* Start *

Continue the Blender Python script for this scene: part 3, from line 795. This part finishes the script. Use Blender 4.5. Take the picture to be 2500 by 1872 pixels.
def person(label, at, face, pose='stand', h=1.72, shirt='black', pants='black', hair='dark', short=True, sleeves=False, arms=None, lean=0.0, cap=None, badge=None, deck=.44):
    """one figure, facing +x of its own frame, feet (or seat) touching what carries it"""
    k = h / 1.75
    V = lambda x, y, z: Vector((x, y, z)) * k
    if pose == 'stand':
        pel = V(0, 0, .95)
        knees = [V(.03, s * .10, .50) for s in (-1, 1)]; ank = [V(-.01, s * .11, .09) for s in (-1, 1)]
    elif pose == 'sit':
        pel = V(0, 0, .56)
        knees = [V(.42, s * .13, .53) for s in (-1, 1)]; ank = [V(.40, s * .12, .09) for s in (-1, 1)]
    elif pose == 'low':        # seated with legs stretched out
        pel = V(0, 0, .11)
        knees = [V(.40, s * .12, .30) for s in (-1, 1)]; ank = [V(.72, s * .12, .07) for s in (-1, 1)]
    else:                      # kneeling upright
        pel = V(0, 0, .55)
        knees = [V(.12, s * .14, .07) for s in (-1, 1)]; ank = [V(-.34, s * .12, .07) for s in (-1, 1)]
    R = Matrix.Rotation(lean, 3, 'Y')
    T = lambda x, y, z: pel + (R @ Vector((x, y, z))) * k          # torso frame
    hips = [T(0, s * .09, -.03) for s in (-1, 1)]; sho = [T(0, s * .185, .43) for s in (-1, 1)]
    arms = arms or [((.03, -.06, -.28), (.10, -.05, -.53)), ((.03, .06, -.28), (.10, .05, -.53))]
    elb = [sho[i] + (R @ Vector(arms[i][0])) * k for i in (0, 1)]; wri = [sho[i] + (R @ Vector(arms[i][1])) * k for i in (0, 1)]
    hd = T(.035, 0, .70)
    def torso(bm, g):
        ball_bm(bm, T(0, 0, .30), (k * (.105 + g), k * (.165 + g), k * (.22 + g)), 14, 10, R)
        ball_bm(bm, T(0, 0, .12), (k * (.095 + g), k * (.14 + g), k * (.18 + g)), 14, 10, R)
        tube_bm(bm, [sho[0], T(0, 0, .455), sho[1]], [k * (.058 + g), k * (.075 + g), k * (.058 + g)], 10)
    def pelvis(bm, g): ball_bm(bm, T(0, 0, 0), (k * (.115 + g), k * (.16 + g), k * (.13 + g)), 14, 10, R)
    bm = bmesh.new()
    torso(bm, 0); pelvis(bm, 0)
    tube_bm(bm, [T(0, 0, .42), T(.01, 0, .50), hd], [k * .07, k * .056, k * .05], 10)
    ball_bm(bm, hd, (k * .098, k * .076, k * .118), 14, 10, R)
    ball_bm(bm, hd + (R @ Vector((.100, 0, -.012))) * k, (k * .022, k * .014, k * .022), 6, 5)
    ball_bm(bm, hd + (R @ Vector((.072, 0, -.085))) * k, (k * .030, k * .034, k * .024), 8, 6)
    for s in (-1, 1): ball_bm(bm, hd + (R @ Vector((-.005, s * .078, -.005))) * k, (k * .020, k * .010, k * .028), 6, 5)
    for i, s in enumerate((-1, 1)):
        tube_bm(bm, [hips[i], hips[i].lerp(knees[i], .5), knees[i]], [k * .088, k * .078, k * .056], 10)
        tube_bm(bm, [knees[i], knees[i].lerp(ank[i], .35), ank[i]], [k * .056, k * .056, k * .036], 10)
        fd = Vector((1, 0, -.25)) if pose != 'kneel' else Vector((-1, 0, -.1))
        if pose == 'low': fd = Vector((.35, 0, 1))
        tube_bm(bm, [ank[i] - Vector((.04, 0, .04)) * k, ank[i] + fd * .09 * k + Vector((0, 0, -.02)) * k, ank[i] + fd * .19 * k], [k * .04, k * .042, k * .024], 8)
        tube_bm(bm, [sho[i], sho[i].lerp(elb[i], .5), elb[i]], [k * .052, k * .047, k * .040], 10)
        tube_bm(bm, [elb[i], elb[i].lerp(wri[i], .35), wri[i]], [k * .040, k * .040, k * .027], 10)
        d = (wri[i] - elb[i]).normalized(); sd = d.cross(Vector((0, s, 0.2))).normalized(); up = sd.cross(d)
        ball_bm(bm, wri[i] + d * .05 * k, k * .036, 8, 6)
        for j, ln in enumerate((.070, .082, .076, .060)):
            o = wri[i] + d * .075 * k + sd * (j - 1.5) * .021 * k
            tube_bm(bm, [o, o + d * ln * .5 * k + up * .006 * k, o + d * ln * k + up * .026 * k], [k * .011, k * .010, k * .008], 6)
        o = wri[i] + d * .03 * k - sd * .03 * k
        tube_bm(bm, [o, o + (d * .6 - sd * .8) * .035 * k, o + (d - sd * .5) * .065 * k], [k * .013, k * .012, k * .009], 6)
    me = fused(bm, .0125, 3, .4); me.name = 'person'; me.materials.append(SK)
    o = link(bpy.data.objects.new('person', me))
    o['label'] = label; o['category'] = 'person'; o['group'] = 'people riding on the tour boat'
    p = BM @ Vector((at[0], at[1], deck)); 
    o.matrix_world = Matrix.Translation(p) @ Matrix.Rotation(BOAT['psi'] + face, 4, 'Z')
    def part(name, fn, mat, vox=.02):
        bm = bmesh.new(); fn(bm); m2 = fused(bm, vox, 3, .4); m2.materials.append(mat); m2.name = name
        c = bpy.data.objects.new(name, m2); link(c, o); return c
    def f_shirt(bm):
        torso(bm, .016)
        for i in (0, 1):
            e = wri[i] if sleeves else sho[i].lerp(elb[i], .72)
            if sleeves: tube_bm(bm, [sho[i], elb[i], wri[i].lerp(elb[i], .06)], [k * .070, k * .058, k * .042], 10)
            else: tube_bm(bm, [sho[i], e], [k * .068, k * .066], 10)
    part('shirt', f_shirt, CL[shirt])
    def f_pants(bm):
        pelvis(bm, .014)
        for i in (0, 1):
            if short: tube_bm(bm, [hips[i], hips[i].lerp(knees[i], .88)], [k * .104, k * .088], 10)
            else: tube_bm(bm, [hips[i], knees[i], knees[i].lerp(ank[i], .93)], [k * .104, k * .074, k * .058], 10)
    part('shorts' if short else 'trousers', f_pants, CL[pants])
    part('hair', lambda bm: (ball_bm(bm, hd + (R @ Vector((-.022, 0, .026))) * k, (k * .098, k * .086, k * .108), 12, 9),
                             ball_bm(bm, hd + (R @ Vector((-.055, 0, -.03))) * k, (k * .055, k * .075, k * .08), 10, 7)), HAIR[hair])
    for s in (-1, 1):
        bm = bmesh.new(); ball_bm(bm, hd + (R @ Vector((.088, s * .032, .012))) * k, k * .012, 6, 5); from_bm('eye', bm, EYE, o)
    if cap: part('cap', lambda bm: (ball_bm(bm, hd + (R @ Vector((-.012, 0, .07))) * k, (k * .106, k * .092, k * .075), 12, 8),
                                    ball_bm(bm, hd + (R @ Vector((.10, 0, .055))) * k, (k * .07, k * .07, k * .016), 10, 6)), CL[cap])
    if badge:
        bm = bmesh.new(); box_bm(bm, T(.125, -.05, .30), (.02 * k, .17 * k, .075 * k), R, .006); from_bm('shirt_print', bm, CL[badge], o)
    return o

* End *

Work required → Write out the data exactly as it stands.

Task output →
Continue the Blender Python script for this scene: part 3, from line 795. This part finishes the script. Use Blender 4.5. Take the picture to be 2500 by 1872 pixels.
def person(label, at, face, pose='stand', h=1.72, shirt='black', pants='black', hair='dark', short=True, sleeves=False, arms=None, lean=0.0, cap=None, badge=None, deck=.44):
    """one figure, facing +x of its own frame, feet (or seat) touching what carries it"""
    k = h / 1.75
    V = lambda x, y, z: Vector((x, y, z)) * k
    if pose == 'stand':
        pel = V(0, 0, .95)
        knees = [V(.03, s * .10, .50) for s in (-1, 1)]; ank = [V(-.01, s * .11, .09) for s in (-1, 1)]
    elif pose == 'sit':
        pel = V(0, 0, .56)
        knees = [V(.42, s * .13, .53) for s in (-1, 1)]; ank = [V(.40, s * .12, .09) for s in (-1, 1)]
    elif pose == 'low':        # seated with legs stretched out
        pel = V(0, 0, .11)
        knees = [V(.40, s * .12, .30) for s in (-1, 1)]; ank = [V(.72, s * .12, .07) for s in (-1, 1)]
    else:                      # kneeling upright
        pel = V(0, 0, .55)
        knees = [V(.12, s * .14, .07) for s in (-1, 1)]; ank = [V(-.34, s * .12, .07) for s in (-1, 1)]
    R = Matrix.Rotation(lean, 3, 'Y')
    T = lambda x, y, z: pel + (R @ Vector((x, y, z))) * k          # torso frame
    hips = [T(0, s * .09, -.03) for s in (-1, 1)]; sho = [T(0, s * .185, .43) for s in (-1, 1)]
    arms = arms or [((.03, -.06, -.28), (.10, -.05, -.53)), ((.03, .06, -.28), (.10, .05, -.53))]
    elb = [sho[i] + (R @ Vector(arms[i][0])) * k for i in (0, 1)]; wri = [sho[i] + (R @ Vector(arms[i][1])) * k for i in (0, 1)]
    hd = T(.035, 0, .70)
    def torso(bm, g):
        ball_bm(bm, T(0, 0, .30), (k * (.105 + g), k * (.165 + g), k * (.22 + g)), 14, 10, R)
        ball_bm(bm, T(0, 0, .12), (k * (.095 + g), k * (.14 + g), k * (.18 + g)), 14, 10, R)
        tube_bm(bm, [sho[0], T(0, 0, .455), sho[1]], [k * (.058 + g), k * (.075 + g), k * (.058 + g)], 10)
    def pelvis(bm, g): ball_bm(bm, T(0, 0, 0), (k * (.115 + g), k * (.16 + g), k * (.13 + g)), 14, 10, R)
    bm = bmesh.new()
    torso(bm, 0); pelvis(bm, 0)
    tube_bm(bm, [T(0, 0, .42), T(.01, 0, .50), hd], [k * .07, k * .056, k * .05], 10)
    ball_bm(bm, hd, (k * .098, k * .076, k * .118), 14, 10, R)
    ball_bm(bm, hd + (R @ Vector((.100, 0, -.012))) * k, (k * .022, k * .014, k * .022), 6, 5)
    ball_bm(bm, hd + (R @ Vector((.072, 0, -.085))) * k, (k * .030, k * .034, k * .024), 8, 6)
    for s in (-1, 1): ball_bm(bm, hd + (R @ Vector((-.005, s * .078, -.005))) * k, (k * .020, k * .010, k * .028), 6, 5)
    for i, s in enumerate((-1, 1)):
        tube_bm(bm, [hips[i], hips[i].lerp(knees[i], .5), knees[i]], [k * .088, k * .078, k * .056], 10)
        tube_bm(bm, [knees[i], knees[i].lerp(ank[i], .35), ank[i]], [k * .056, k * .056, k * .036], 10)
        fd = Vector((1, 0, -.25)) if pose != 'kneel' else Vector((-1, 0, -.1))
        if pose == 'low': fd = Vector((.35, 0, 1))
        tube_bm(bm, [ank[i] - Vector((.04, 0, .04)) * k, ank[i] + fd * .09 * k + Vector((0, 0, -.02)) * k, ank[i] + fd * .19 * k], [k * .04, k * .042, k * .024], 8)
        tube_bm(bm, [sho[i], sho[i].lerp(elb[i], .5), elb[i]], [k * .052, k * .047, k * .040], 10)
        tube_bm(bm, [elb[i], elb[i].lerp(wri[i], .35), wri[i]], [k * .040, k * .040, k * .027], 10)
        d = (wri[i] - elb[i]).normalized(); sd = d.cross(Vector((0, s, 0.2))).normalized(); up = sd.cross(d)
        ball_bm(bm, wri[i] + d * .05 * k, k * .036, 8, 6)
        for j, ln in enumerate((.070, .082, .076, .060)):
            o = wri[i] + d * .075 * k + sd * (j - 1.5) * .021 * k
            tube_bm(bm, [o, o + d * ln * .5 * k + up * .006 * k, o + d * ln * k + up * .026 * k], [k * .011, k * .010, k * .008], 6)
        o = wri[i] + d * .03 * k - sd * .03 * k
        tube_bm(bm, [o, o + (d * .6 - sd * .8) * .035 * k, o + (d - sd * .5) * .065 * k], [k * .013, k * .012, k * .009], 6)
    me = fused(bm, .0125, 3, .4); me.name = 'person'; me.materials.append(SK)
    o = link(bpy.data.objects.new('person', me))
    o['label'] = label; o['category'] = 'person'; o['group'] = 'people riding on the tour boat'
    p = BM @ Vector((at[0], at[1], deck)); 
    o.matrix_world = Matrix.Translation(p) @ Matrix.Rotation(BOAT['psi'] + face, 4, 'Z')
    def part(name, fn, mat, vox=.02):
        bm = bmesh.new(); fn(bm); m2 = fused(bm, vox, 3, .4); m2.materials.append(mat); m2.name = name
        c = bpy.data.objects.new(name, m2); link(c, o); return c
    def f_shirt(bm):
        torso(bm, .016)
        for i in (0, 1):
            e = wri[i] if sleeves else sho[i].lerp(elb[i], .72)
            if sleeves: tube_bm(bm, [sho[i], elb[i], wri[i].lerp(elb[i], .06)], [k * .070, k * .058, k * .042], 10)
            else: tube_bm(bm, [sho[i], e], [k * .068, k * .066], 10)
    part('shirt', f_shirt, CL[shirt])
    def f_pants(bm):
        pelvis(bm, .014)
        for i in (0, 1):
            if short: tube_bm(bm, [hips[i], hips[i].lerp(knees[i], .88)], [k * .104, k * .088], 10)
            else: tube_bm(bm, [hips[i], knees[i], knees[i].lerp(ank[i], .93)], [k * .104, k * .074, k * .058], 10)
    part('shorts' if short else 'trousers', f_pants, CL[pants])
    part('hair', lambda bm: (ball_bm(bm, hd + (R @ Vector((-.022, 0, .026))) * k, (k * .098, k * .086, k * .108), 12, 9),
                             ball_bm(bm, hd + (R @ Vector((-.055, 0, -.03))) * k, (k * .055, k * .075, k * .08), 10, 7)), HAIR[hair])
    for s in (-1, 1):
        bm = bmesh.new(); ball_bm(bm, hd + (R @ Vector((.088, s * .032, .012))) * k, k * .012, 6, 5); from_bm('eye', bm, EYE, o)
    if cap: part('cap', lambda bm: (ball_bm(bm, hd + (R @ Vector((-.012, 0, .07))) * k, (k * .106, k * .092, k * .075), 12, 8),
                                    ball_bm(bm, hd + (R @ Vector((.10, 0, .055))) * k, (k * .07, k * .07, k * .016), 10, 6)), CL[cap])
    if badge:
        bm = bmesh.new(); box_bm(bm, T(.125, -.05, .30), (.02 * k, .17 * k, .075 * k), R, .006); from_bm('shirt_print', bm, CL[badge], o)
    return o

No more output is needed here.